Foxx then cites Eminem and Elvis Presley as precedents to Tarantino: white artists who performed "black" music or told "black" stories and were such geniuses that they transcended their race and perceived limitations of what they could and could not say. Lee has repeatedly criticized Tarantino for his excessive use of the n-word, particularly in his 1997 film "Jackie Brown." It's worth noting that Lee never claimed Tarantino couldn't use that word, but he was disturbed by how obsessively he used it.

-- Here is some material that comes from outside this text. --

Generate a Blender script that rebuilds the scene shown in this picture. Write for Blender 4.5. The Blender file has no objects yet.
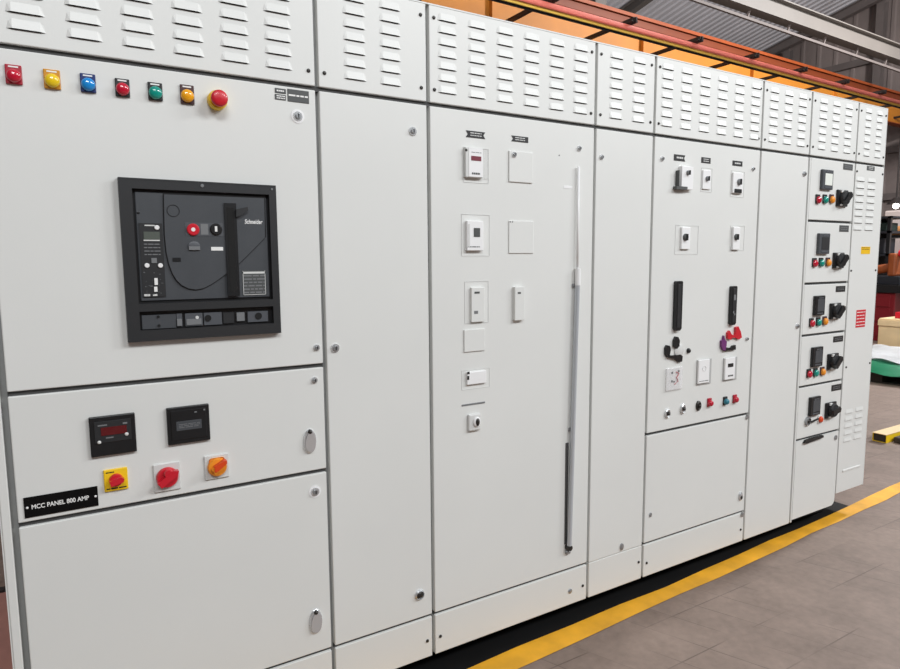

"Django Unchained," the Golden Globe and Oscar nominated revenge fantasy in question follows Django, an ex-slave turned bounty hunter who roams the country with his German counterpart colorfully killing off white bigots and slaveholders in bloodbath after bloodbath. It takes place in a gruesome antebellum America rife with racial violence and injustice. The key word here is fantasy, though. Tarantino is playing with historical fantasies, and he isn't the first one to do so. He is one of the few directors (except for the creators of the one-dimensional, racist Blaxploitation flicks of the 1970s) to dare to take it to the big screen in his typical campy, exaggerated style.

No matter your opinion of his treatment of the fairly recent trauma of slavery, accurately described as a holocaust by Spike Lee and many others, he's opened up a conversation in the States about American history and identity, and particularly how central racial violence is to both of those.